The Pullwax team is serious about the collectibles business, but they’re definitely here to have some fun along the way.
A quick glance at their Instagram or YouTube pages will make it instantly apparent that Pullwax is not your grandpa’s trading card shop.
Whether they’re meeting up with a competing shop that challenged them to a game of basketball or creating a hilarious parody video mocking “those” types of breakers everybody sees online, there’s more to the Pullwax gang than just breaks and unboxings on IG Live.
But that youthful exuberance and the freshness to their approach does not mean Pullwax isn’t serious business. Founded by Michael Vinokur out of an obsession with sports and a hobby spurred by his parents, Miami-based Pullwax is looking to expand by not only building its own business, but by reinventing what a trading card shop can be.
“We’re really doing this shit,” said Vinokur. “We pump hundreds of millions of dollars into the hobby.”
Vinokur’s entrepreneurial spirit first manifested itself with a sneaker boutique, though he vows he’s retired from the sneaker game (“I hung my jersey in the rafters, he says). But even in “retirement,” he realizes lessons learned in that hobby have informed him in this one.
“It’s the same exact game,” Vinokur says of the buy low, sell high flip culture of sneakers and trading cards. “You have to know what you’re doing. You have to know what products do well. You have to know how much to pay for them. You have to know the market. You need to know where to sell it. You really need to know your shit. You need to have a brand and you need to know how to do business.”
Vinokur’s approach to Pullwax’s growth is decidedly modern. Rather than settling into one niche, the founder envisions a company that covers a ton of bases. Refusing to limit Pullwax to just trading cards, he sees it as a brand that can branch off into clothing, content, and merchandise. A true marketplace for hobbyists.

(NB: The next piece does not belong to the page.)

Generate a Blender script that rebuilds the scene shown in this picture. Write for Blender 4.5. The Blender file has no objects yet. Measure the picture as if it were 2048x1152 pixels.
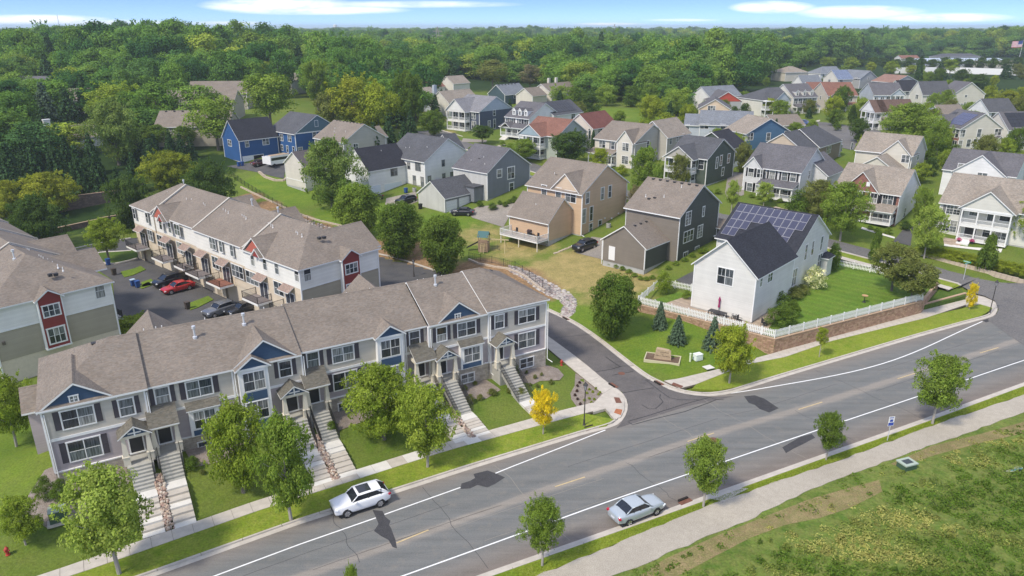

The modern athlete is marketed as more than simply what they do on the court or the field. Their brands touch a whole lot more than just the ball, and Pullwax is taking a similar approach. On social media, they’re building up not just personalities, but a lifestyle: Young, savvy collectors who live to profit but also help others do the same. “I’m in it for all the right reasons,” Vinokur said. “I love this shit. I’m a true hobbyist. I love sports.”
While Pullwax is benefiting from the current industry boom, they’re also looking forward to ways they can grow, including an expansion out west to Los Angeles and through original content creation, which Vinokur hopes will make them “The Breakfast Club of sports cards.”
Vinokur aims to call upon the connections he’s built up over the years to get access to the same athletes whose likenesses graces these coveted trading cards, posting interviews with Las Vegas Raiders tight end Darren Waller and Atlanta Hawks forward John Collins, among others.
“You’re not going to get your bullshit-ass, white collar, ‘oh, what happened in the last three minutes of the game’ [conversations],” he says of his forays into original content. “I’m going to talk to them [about] what you want to hear… People want to get to see the athlete, and how they feel, and how they are. And I can bring that out.”
As the brand continues to grow, Pullwax has run into some brushback from industry mainstays, though Vinokur says that hasn’t impeded their progress.
“We’re really trying to break this divide,” he said. “The fact that I already went through these struggles, and have such a good team and they all believe in me?”
“These people don’t understand they add fuel to our fire.”